Lo verdaderamente relevante de Cinco lobitos es el discurso que elabora en torno al conflicto y la manera en que lo va integrando de un modo orgánico en el transcurso de la narración. La verdad que es capaz de transmitir Ruiz de Azúa a través de los diálogos y la cantidad de realidades que representa es pura magia, como por ejemplo ese momento en el que el personaje de Costa le dice a su madre, en tono capcioso que claro, que cuando ella dio a luz no trabajaba; a lo que el personaje de Susi Sánchez le responde, con elocuencia e ironía: «claro, no trabajaba». O como cuando Amaya —así se llama en la ficción el personaje de Laia Costa— increpa a su aita que se haya ido por la noche, y su madre le recrimina diciéndole que «no le hable así», que «ha sido un marido pésimo, pero un padre maravilloso». Con esto quiero tan solo mencionar dos ejemplos de la agudeza con la que la cineasta resuelve en favor de lo multidimensional y rehuye todo tipo de encasillamiento en el discurso, incluyendo con amplitud a la gran mayoría y aportando un ancla con la realidad de tantas personas.

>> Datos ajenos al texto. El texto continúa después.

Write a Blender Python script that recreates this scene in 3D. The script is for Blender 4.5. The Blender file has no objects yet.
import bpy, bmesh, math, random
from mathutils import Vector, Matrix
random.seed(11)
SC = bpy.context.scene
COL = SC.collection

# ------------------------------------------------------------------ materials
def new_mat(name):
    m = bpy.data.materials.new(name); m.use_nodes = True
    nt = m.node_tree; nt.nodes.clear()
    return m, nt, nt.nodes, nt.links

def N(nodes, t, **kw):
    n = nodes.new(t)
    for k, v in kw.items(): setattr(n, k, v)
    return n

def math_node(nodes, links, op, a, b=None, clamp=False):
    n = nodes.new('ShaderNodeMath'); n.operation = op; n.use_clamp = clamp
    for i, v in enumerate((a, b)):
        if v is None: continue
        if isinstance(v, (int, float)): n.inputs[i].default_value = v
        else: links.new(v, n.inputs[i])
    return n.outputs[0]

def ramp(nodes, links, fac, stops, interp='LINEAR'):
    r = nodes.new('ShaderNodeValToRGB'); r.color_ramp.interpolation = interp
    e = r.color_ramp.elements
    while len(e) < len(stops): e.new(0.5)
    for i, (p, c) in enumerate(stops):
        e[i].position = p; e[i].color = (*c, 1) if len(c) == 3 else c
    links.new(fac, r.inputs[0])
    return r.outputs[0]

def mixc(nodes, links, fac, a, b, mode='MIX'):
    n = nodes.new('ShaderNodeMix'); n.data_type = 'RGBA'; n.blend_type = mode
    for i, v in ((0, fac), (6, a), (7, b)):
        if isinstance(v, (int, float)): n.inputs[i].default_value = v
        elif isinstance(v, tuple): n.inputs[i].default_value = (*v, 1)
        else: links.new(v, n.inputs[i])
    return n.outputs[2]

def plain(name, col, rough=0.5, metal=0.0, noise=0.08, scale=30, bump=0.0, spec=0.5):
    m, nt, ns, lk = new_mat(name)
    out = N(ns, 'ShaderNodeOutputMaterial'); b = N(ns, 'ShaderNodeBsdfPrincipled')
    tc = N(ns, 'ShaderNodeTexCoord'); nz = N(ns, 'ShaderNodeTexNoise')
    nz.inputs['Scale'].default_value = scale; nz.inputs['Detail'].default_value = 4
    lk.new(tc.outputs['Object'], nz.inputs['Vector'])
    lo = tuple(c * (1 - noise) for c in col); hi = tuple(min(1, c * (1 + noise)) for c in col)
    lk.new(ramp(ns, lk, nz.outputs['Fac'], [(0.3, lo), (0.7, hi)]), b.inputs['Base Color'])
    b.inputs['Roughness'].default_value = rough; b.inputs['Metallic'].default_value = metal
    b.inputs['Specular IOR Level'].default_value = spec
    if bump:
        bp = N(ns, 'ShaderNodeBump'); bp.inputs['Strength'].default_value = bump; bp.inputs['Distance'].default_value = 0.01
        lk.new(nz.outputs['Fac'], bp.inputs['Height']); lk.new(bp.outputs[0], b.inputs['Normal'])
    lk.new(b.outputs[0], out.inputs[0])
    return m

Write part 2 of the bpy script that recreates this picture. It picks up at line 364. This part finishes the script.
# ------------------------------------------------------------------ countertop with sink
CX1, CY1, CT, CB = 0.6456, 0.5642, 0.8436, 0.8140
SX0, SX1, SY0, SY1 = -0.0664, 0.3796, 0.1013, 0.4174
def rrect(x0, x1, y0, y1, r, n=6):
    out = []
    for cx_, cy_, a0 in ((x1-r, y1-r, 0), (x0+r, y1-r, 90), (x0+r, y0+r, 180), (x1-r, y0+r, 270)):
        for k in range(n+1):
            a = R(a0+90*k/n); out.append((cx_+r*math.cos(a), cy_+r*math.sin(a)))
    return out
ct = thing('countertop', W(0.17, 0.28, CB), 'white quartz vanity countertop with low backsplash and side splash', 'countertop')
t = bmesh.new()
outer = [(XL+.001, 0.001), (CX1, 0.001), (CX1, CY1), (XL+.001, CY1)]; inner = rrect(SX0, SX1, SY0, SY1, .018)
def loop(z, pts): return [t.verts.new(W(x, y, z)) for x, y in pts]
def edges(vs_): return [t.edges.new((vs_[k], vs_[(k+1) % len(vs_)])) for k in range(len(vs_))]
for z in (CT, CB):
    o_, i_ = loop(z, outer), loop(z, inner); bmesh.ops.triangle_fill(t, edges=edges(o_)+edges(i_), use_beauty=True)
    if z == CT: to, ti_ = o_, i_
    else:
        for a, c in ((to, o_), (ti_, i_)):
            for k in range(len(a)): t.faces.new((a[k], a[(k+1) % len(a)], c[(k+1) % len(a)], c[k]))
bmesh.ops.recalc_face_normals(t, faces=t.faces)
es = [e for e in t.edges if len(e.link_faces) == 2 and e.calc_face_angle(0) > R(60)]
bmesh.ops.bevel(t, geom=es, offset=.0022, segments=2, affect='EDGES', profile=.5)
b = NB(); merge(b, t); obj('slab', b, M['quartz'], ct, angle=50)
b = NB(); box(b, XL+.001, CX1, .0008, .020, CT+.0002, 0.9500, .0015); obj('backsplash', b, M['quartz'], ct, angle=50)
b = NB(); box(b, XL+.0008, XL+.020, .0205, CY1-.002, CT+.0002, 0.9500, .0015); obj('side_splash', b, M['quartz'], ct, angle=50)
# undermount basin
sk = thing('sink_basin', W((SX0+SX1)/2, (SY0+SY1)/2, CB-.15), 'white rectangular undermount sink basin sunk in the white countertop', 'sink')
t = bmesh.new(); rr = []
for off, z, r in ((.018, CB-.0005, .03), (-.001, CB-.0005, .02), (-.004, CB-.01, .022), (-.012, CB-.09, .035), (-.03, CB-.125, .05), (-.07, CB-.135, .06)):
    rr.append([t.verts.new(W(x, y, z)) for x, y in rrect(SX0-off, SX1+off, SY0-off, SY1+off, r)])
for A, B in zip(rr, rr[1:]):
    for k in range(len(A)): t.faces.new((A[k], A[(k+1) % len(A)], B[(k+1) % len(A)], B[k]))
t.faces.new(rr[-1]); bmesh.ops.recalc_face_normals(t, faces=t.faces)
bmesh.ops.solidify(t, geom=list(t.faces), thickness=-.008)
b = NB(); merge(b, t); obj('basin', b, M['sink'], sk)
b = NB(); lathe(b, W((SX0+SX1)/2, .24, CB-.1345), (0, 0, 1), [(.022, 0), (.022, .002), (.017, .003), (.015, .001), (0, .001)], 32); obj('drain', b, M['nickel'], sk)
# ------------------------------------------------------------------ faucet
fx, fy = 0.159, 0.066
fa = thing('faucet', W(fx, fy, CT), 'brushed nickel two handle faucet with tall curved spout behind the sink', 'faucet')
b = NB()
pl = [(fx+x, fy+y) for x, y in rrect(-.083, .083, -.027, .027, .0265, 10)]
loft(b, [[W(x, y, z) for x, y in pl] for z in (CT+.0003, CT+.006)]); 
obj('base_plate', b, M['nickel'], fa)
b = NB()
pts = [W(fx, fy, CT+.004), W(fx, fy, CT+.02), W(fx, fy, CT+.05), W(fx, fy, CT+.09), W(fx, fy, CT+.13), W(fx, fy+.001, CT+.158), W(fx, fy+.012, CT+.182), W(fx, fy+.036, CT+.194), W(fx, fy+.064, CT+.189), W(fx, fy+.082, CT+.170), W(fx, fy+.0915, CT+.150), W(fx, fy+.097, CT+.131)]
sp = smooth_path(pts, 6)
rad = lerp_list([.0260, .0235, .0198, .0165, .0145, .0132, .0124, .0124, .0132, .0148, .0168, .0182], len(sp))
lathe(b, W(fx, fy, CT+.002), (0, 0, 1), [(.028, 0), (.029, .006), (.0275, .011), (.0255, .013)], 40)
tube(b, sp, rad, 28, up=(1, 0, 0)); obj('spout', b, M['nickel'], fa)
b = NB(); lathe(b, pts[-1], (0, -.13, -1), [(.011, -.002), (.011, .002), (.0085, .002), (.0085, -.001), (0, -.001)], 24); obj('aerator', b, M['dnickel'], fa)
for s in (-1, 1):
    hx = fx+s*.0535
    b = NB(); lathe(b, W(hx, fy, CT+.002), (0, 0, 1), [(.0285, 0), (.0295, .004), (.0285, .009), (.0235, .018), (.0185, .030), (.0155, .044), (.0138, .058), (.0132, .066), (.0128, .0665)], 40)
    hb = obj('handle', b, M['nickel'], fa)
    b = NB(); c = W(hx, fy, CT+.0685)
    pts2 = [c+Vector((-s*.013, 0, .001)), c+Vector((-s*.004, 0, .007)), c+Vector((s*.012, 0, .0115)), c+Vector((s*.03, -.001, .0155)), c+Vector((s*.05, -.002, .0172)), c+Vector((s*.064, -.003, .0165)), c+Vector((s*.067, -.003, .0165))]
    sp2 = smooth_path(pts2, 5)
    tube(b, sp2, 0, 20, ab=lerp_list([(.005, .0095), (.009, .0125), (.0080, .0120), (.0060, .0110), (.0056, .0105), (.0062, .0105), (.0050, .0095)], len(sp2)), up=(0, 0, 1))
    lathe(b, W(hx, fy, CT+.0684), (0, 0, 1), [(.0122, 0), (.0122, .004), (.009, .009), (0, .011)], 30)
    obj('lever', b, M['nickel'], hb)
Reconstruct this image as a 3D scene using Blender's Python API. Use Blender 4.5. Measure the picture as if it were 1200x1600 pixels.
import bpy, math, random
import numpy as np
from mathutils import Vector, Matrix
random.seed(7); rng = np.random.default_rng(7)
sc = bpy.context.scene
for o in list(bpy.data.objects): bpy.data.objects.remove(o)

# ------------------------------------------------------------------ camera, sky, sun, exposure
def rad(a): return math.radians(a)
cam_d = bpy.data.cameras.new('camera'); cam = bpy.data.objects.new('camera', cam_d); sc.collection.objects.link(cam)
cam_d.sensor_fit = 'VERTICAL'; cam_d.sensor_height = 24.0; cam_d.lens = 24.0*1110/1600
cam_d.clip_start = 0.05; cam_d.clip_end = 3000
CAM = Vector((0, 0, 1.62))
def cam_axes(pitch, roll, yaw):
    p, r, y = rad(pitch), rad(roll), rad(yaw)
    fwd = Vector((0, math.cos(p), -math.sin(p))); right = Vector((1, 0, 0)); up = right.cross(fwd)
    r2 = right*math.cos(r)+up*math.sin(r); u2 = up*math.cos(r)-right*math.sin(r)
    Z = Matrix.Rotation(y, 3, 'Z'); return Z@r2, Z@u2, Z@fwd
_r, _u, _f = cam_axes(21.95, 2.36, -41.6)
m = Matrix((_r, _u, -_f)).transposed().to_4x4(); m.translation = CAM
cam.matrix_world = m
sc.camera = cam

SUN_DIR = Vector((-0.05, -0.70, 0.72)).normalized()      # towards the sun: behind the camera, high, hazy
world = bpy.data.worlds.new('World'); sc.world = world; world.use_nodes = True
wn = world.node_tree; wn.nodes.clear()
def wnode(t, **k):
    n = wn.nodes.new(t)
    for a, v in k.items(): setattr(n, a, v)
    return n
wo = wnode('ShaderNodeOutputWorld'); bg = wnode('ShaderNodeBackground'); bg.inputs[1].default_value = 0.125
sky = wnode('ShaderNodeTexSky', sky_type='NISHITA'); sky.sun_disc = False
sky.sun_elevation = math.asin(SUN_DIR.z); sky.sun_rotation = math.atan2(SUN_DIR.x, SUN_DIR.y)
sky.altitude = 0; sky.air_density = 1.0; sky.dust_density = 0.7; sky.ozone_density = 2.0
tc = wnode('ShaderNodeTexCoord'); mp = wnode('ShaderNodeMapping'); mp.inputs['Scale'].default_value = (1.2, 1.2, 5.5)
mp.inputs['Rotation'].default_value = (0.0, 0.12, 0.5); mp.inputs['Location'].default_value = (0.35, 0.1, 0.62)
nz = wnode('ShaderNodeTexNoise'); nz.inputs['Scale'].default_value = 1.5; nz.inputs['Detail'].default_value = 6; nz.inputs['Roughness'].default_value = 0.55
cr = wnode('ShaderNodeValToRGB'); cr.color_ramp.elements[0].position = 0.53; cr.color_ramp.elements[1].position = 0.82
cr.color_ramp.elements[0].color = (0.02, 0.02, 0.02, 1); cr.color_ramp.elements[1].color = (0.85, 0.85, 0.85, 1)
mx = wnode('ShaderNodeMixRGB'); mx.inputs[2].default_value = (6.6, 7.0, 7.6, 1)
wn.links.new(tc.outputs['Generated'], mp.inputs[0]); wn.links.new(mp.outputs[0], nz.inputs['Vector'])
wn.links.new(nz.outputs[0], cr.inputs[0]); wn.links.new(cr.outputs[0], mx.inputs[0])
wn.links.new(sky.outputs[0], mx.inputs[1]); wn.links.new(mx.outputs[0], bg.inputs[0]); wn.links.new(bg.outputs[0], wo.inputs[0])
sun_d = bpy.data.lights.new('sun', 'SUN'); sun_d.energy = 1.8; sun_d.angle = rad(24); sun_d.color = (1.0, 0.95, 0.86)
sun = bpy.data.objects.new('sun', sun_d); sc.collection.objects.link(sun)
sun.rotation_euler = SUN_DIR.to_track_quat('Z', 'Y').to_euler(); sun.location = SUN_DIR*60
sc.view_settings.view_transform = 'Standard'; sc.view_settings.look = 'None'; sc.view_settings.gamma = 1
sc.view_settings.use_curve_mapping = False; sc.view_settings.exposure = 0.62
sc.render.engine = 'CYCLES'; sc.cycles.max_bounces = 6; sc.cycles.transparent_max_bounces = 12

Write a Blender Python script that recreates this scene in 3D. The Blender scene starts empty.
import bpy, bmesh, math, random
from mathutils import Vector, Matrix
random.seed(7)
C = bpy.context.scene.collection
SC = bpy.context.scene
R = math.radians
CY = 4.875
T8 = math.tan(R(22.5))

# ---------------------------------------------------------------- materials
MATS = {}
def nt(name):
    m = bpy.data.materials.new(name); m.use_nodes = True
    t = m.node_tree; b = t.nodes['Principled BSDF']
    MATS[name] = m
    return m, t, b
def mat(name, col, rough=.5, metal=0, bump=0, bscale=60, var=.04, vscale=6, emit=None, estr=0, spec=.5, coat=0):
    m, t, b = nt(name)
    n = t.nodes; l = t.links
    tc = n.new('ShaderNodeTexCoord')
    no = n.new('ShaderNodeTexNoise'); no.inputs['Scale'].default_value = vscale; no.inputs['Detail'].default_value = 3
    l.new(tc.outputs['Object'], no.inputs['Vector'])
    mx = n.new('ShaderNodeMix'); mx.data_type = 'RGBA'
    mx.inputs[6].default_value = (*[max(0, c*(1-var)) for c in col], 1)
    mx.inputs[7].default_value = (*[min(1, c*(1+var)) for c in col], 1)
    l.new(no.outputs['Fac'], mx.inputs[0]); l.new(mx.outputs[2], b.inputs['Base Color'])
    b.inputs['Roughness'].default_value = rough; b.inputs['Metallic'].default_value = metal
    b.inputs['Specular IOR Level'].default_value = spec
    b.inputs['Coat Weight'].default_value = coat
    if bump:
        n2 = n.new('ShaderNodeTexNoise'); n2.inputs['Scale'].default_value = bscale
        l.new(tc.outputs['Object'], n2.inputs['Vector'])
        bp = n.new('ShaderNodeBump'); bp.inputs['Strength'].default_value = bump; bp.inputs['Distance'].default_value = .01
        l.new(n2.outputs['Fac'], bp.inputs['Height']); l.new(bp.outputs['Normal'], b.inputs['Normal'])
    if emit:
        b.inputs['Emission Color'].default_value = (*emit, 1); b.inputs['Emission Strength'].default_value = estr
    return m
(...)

De tantas parejas, tantas madres y padres que pueden ver en Cinco lobitos la esencia más absoluta de la vida desde la óptica de lo cinematográfico. Porque después de todo, Alauda Ruiz de Azúa saca a relucir una mirada personal y abierta, que rehuye los tics habituales en el cine independiente —aquí no hay lucimiento estético estereotipado ni nada que se le asemeje—y los usa a su favor, sacando de la ecuación todo atisbo de impostura o representación privilegiada y bajando al relato desde la sinceridad, con un estilo directo pero extrañamente cargado de poesía —no voy a pararme a enumerar los muchos planos que encogen el alma porque no acabaría nunca—, y un sentido de la finalización muy firme, que hace que cuando uno piensa en Cinco lobitos desde la lejanía vea cómo ha crecido y se ha convertido en algo más que una película. Un símbolo, quizá. Un ensayo del que aprender. La vida, supongo.